The coalition, as others have outlined, has a proud history of protecting our marine environment—in particular the marine areas which so many of our communities rely upon for their livelihood. The coalition continues to support a balanced approach to biomarine conservation. It was the former Howard government, as others have noted, that established 11 marine protected areas in what is known as the south-east zone. But we consider that on that occasion not only adequate but very good and extensive consultation was undertaken with recreation­al and community groups, environmental groups and commercial fishing organisations and that we struck a balance between protecting marine biodiversity and minimis­ing the impact on fishers, local communities and local economies. That stands in stark contrast to the complete lack of balance and lack of transparency being demonstrated by the Gillard government in their flawed attempts to establish bioregional plans, or what can commonly be called marine parks.

This bill is not about stopping the declaration of bioregional plans or stopping the creation of marine parks, but it is about giving the two houses of this parliament the final say over the process. It still allows for the minister of the day—in this case a Labor government minister—to propose, area by area, marine park by marine park. It still allows that minister to seek the advice of his department and to consult with stakeholders impacted by establishing a marine park. But it also makes a declaration of a bioregional plan a disallowable instrument, which means that, bioregional plan by bioregional plan, it is open to this parliament to seek to disallow the proposed plan if members of this place consider, having heard from our local communities, that a particular declaration has knobs on it.

I travelled to Kangaroo Island in my home state last year and met with local fishermen and local government members, and they raised concerns about both federal and state plans for bioregions and the consultation—or rather, as they saw it, lack of it—that had been undertaken. They talked about a lack of scientific basis, particularly for decisions being made around areas to be declared under state arrangements. The creation of a marine park necessarily relies, or should rely, on a whole lot of evidence. In this parti­cular case, the local communities on Kanga­roo Island were questioning, and properly so, the scientific basis upon which certain declarations were proposed to be made. Their livelihoods are under threat, as are the livelihoods of many affected by the proposed bioregional plans across the country.

A lack of consultation about marine sanctuaries can cause a groundswell or a backlash against those seen to be proposing them. For example, there was a community meeting in my home state of South Australia last year, in Burnside in Adelaide, which attracted about 1,000 people to the local town hall to protest about what they saw as the lack of consultation and their lack of say about the development of marine sanctuaries in South Australia. The build-up of pressure leading up to and following that meeting was so great that, last November, the newly installed South Australian Premier, Jay Weatherill, saw fit to announce a postpone­ment, an announcement for which I would not criticise him, of the release of draft plans, conceding that many groups felt they had not been consulted.

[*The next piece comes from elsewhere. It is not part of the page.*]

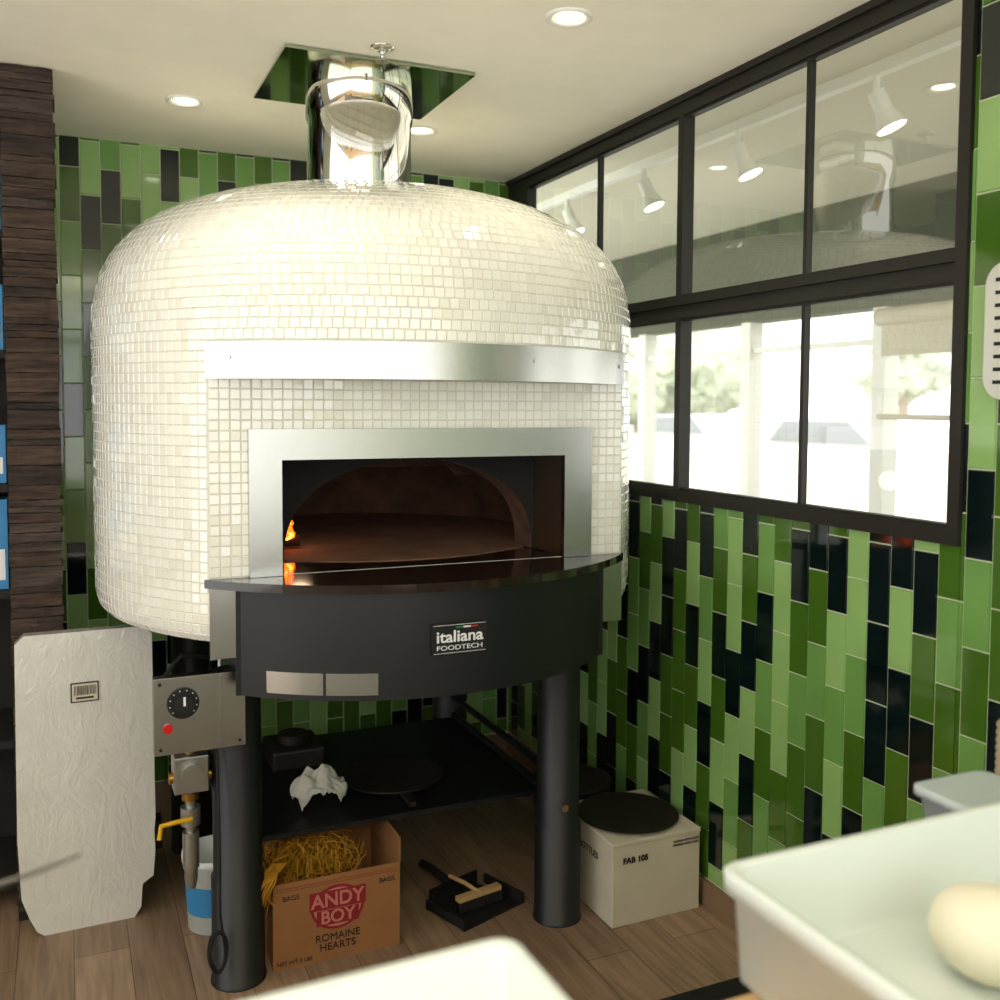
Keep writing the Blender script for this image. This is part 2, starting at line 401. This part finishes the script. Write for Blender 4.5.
for j in range(nv+1):
    t=math.pi/2*j/nv
    for i in range(nu):
        a=2*math.pi*i/nu
        vs.append((CX+RV*math.cos(t)*math.cos(a), 3.3+RV*math.cos(t)*math.sin(a), OZ0+HV*math.sin(t)))
for j in range(nv):
    for i in range(nu):
        q=(j*nu+i,j*nu+(i+1)%nu,(j+1)*nu+(i+1)%nu,(j+1)*nu+i)
        if min(vs[k][1] for k in q)<YA+.11 : continue
        fs.append(q)
oven.add(vs,fs,M_brick,True)
oven.box(OX0,OX1,YF0,YA,OZ0-.02,OZ0-.002,M_gran)
M_hearth=mat('hearth_stone',(128,94,72),.85,var=.25,vscale=8,bump=.2)
oven.prism([(CX+.64*math.cos(2*math.pi*i/40),3.3+.64*math.sin(2*math.pi*i/40)) for i in range(40)],'z',OZ0-.02,OZ0,M_hearth)
ls=.615; sg=.272; RL=(ls*ls+sg*sg)/(2*sg); yl=YF0-sg+RL; al=math.asin(ls/RL)
pts=[(CX+RL*math.sin(-al+2*al*i/50),yl-RL*math.cos(-al+2*al*i/50)) for i in range(51)]
oven.prism([(pts[0][0],YF0)]+pts+[(pts[-1][0],YF0)],'z',1.132,1.154,M_gran)
as_=.540; sa=.225; RA=(as_**2+sa**2)/(2*sa); ya=YF0-sa+RA; aa=math.asin(as_/RA)
arcband(oven,CX,ya,RA-.01,-aa,aa,.85,1.132,.01,M_blk)
pa=[(CX+(RA-.01)*math.sin(-aa+2*aa*i/40),ya-(RA-.01)*math.cos(-aa+2*aa*i/40)) for i in range(41)]
oven.prism(pa,'z',.86,.87,M_blk)
oven.box(CX-as_,CX+as_,YF0-.012,YF0-.002,.85,1.132,M_blk)
oven.box(CX-HC-.002,CX-as_,YF0-.012,YF0-.003,.95,1.132,M_ss); oven.box(CX+as_,CX+HC+.002,YF0-.012,YF0-.003,.95,1.132,M_ss)
for x0,x1 in ((.462,.588),(.594,.716)):
    arcband(oven,CX,ya,RA,math.asin((x0-CX)/RA),math.asin((x1-CX)/RA),.865,.921,.003,M_ss,10)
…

So even a Labor Premier in my home state is able to recognise the lack of consultation on issues such as these—a lack that is addressed by this bill—and the way in which bioregional plans can strike at the heart of people's livelihoods. They need to be able to have their say about the impact these measures will have on them, and in many instances thus far they have not.

The first area to have a draft plan released was the south-west bioregion, extending from the eastern tip of Kangaroo Island in South Australia to Shark Bay on the Western Australian coast. That is 1.3 million square kilometres in total, and that sounds a lot, but the total area proposed to be put under the ambit of bioregional plans is, as Senator Colbeck has said, just over seven square kilometres—sorry, just over seven million square kilometres—of Commonwealth waters. I was about to say that is a truckload of water; I am glad I corrected my figures! That is a lot of water and we are talking about a lot of potential restrictions over that water for areas that are declared to be under a bioregional plan and a marine park. We are talking about areas that can have later designated within them areas of sanctuary zones, recreation-only zones or so-called special purpose zones. That means there can be areas that are closed to everything but a few activities. There can be areas where commercial and recreational fishing will be excluded and areas where particular types of equipment and fishing practices will be restricted. So this is a big deal and Labor is fluffing it—what a surprise!

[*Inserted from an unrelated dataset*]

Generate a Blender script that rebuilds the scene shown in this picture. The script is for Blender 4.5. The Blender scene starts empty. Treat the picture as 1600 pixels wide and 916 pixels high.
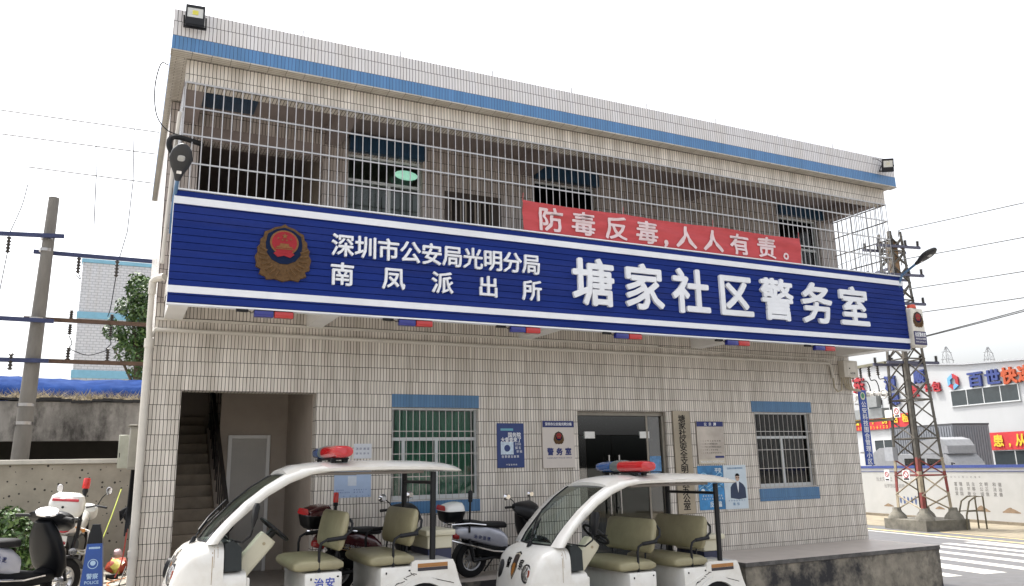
import bpy, bmesh, math, random
from mathutils import Vector, Matrix
from mathutils.bvhtree import BVHTree
R = math.radians
sin, cos, pi = math.sin, math.cos, math.pi
random.seed(7)
sc = bpy.context.scene
COL = sc.collection

# ---------------------------------------------------------------- camera, sky, sun, exposure
cam = bpy.data.cameras.new('camera'); cam_o = bpy.data.objects.new('camera', cam); COL.objects.link(cam_o)
cam.sensor_fit = 'HORIZONTAL'; cam.sensor_width = 36.0; cam.lens = 36.0*1241.036/1600
cam.clip_start = .05; cam.clip_end = 3000
YAW, PITCH, ROLL = R(26.19131), R(12.31989), R(-1.23811)
f0 = Vector((sin(YAW), cos(YAW), 0)); r0 = Vector((cos(YAW), -sin(YAW), 0)); u0 = Vector((0, 0, 1))
f1 = f0*cos(PITCH)+u0*sin(PITCH); u1 = u0*cos(PITCH)-f0*sin(PITCH)
r2 = r0*cos(ROLL)+u1*sin(ROLL); u2 = u1*cos(ROLL)-r0*sin(ROLL)
CAMLOC = Vector((0, -12, 1.59))
mw = Matrix((r2, u2, -f1)).transposed().to_4x4(); mw.translation = CAMLOC
cam_o.matrix_world = mw
sc.camera = cam_o

SUN_EL, SUN_AZ = R(66), R(-28)          # azimuth from +Y (behind the building) towards -X (left)
sdir = Vector((sin(SUN_AZ)*cos(SUN_EL), cos(SUN_AZ)*cos(SUN_EL), sin(SUN_EL)))
world = bpy.data.worlds.new('World'); sc.world = world; world.use_nodes = True
nt = world.node_tree; nt.nodes.clear()
sky = nt.nodes.new('ShaderNodeTexSky'); sky.sky_type = 'NISHITA'; sky.sun_disc = False
sky.sun_elevation = SUN_EL; sky.sun_rotation = SUN_AZ
sky.air_density = 1.0; sky.dust_density = 6.0; sky.ozone_density = 1.0
hs = nt.nodes.new('ShaderNodeHueSaturation'); hs.inputs['Saturation'].default_value = .22
bg = nt.nodes.new('ShaderNodeBackground'); bg.inputs['Strength'].default_value = .15
ow = nt.nodes.new('ShaderNodeOutputWorld')
nt.links.new(sky.outputs[0], hs.inputs['Color']); nt.links.new(hs.outputs[0], bg.inputs['Color']); nt.links.new(bg.outputs[0], ow.inputs[0])
sl = bpy.data.lights.new('sun', 'SUN'); sl.energy = 2.0; sl.angle = R(1.0); sl.color = (1, .95, .87)
so = bpy.data.objects.new('sun', sl); COL.objects.link(so)
so.rotation_euler = sdir.to_track_quat('Z', 'Y').to_euler()
sc.view_settings.view_transform = 'Standard'; sc.view_settings.look = 'None'
sc.view_settings.gamma = 1; sc.view_settings.use_curve_mapping = False
sc.view_settings.exposure = 1.5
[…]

A majority of the submissions to the Senate inquiry into this bill raised concerns about the lack of consultation with the government's progression of its planned marine protected areas. For example, in his submission, made on behalf of the South Australian Marine Parks Management Alliance, Mr Gary Morgan stated:

It is a reflection of the level of concern among the industry that, in my 30+ years experience in both Government and fishing industry roles (including as Director of Fisheries in South Australia, 1997‐2000), I have never known an issue to create such anxiety and uncertainty in the industry and this is the only time I can ever remember that ALL sectors of the industry have come together to address what they see as a major threat to their livelihoods.

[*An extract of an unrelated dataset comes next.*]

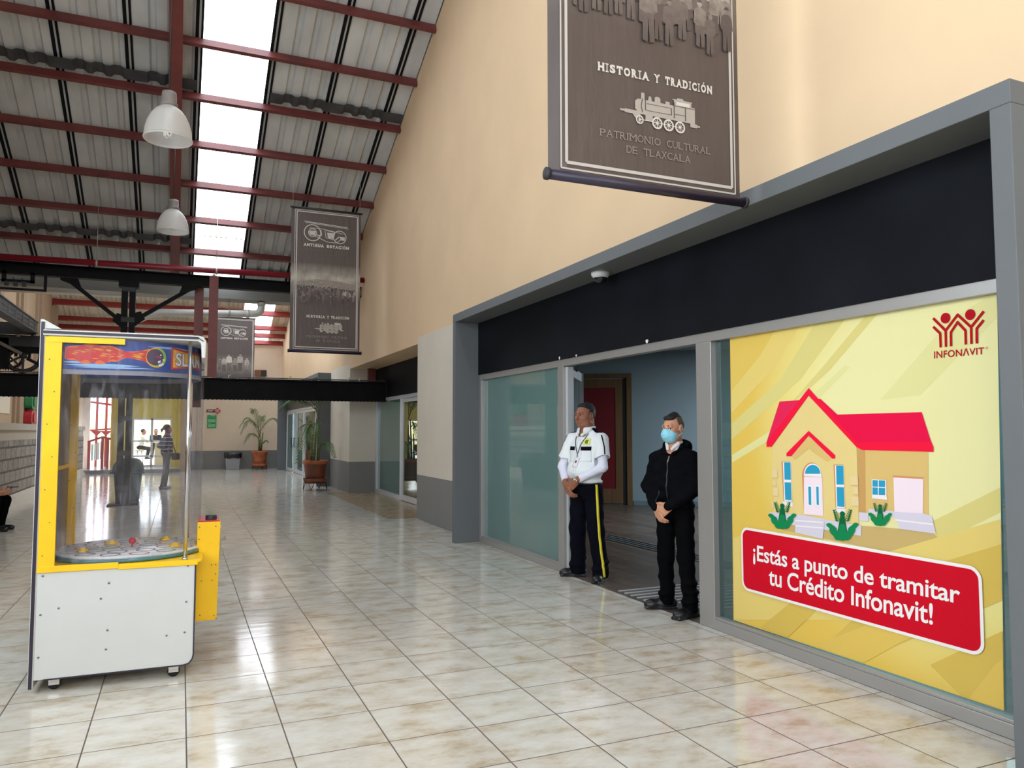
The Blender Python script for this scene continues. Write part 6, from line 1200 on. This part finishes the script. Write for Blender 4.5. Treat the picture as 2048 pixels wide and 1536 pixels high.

People in our communities say this is a big deal. Mr Morgan's submission also noted:

In SA, there has been a focus on ‘percentages’ of sanctuary areas, rather than such a orderly, science‐based approach, there has been no rigorous threat identification or assessment (particularly from fishing activities) and the process is clearly not science‐based

The Abalone Industry Association of South Australia said in its submission:

Our industry is very concerned about the political lobbying being undertaken by Green Groups at the moment blurring the line of using sanctuary zones (no take) as a fisheries management tool and using examples to support their cause from countries where there is no fisheries management.

We consider the abalone industry in South Australia to be a very well managed industry. It contributes over $300 million to our local economy and sustains more than 300 jobs in the local community. The issues at stake around bioregional plans are a big deal and they strike at the heart of the livelihood of the communities who rely on the subject waters for their commercial and recreational activities. Those communities deserve to be consulted. The Labor govern­ment has failed to do so adequately and so this bill, appropriately—and unfortunately—seeks to pull the Gillard Labor government up. It does not pull the government up short but simply pulls them up and requires their proposed bioregional plans to be subject to a mechanism that allows parliament to say, 'Not on this occasion; not in this area,' but also allows parliament to say, 'Having considered this particular proposal, we think it is the right thing to do.' I hope that this place sees fit to support Senator Colbeck's bill.